The LORD reigns, let the earth rejoice; let the many coastlands be glad.Tsunamis, earthquakes, and volcanoes are essential to life on earth, and that in ways that scientists have only begun to understand. Thus, like fire and gravity, they are necessary and yet very dangerous aspects of the physics with which God endowed the creation.
Our planet experiences one million earthquakes each year. A large one occurs on average every two weeks under one of the seas. And a tsunami of the magnitude of the one in Southeast Asia in December of 2004 comes along about once a century. But we live in a very tranquil period in earth's history; the frequency and magnitude of earthquakes, tsunamis, and volcanoes (not to mention meteorite impacts) has generally been much greater than that which humans have experienced.
Moreover, there are at least three aspects of tsunamis designed to minimize or prevent loss of life. First, about 20 minutes prior to a tsunami, the seas invariably recede in a very characteristic manner, giving people warning to get inland or to higher ground. Second, the mangrove forests native to most tropical coastlines are known to dissipate up to 90% of the force of such a wave. (This buffering effect was observed again this past fall with in connection with the hurricane that hit the coast of Nicaragua and Honduras.) We know that the coastlines affected by the 2004 tsunami have lost 30% of the mangroves that existed there only two decades ago. In that wave, villages situated right at sea level--but behind such a mangrove forest--suffered only minor damage.

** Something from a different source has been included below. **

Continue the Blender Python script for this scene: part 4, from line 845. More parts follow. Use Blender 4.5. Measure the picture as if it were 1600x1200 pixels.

Third, it appears that coral reefs have a similar role in dissipating the force of tsunamis.
There is, of course, a moral component to the tragic loss of life associated with killer tsunamis like the one in Asia. Knowing as we do about the characteristic warning signs, it would be effective and feasible to post informative signs on beaches throughout danger zones, but neither governments nor anyone else has yet undertaken such a humanitarian project. And wasteful destruction of mangrove forests and of coral reefs (poor stewardship of the resources--and in this case the buffers--that God has provided) represents an immoral act with deadly consequences.
Now, I know that I haven't satisfactorily and fully explained the reasons that so many people lost their lives in December of 2004 on the coastlines of Asia. My goal has been a more modest one. That is to assert that tsunamis--like other things we refer to as "natural evils"--play a necessary role in making earth a habitable place and that the Bible declares that God is still sovereign over all such things. My claim is that the erroneous idea that "natural evils" themselves can be attributed to the Fall of Adam has no place in a rational Christian defense of the problem of evil and suffering.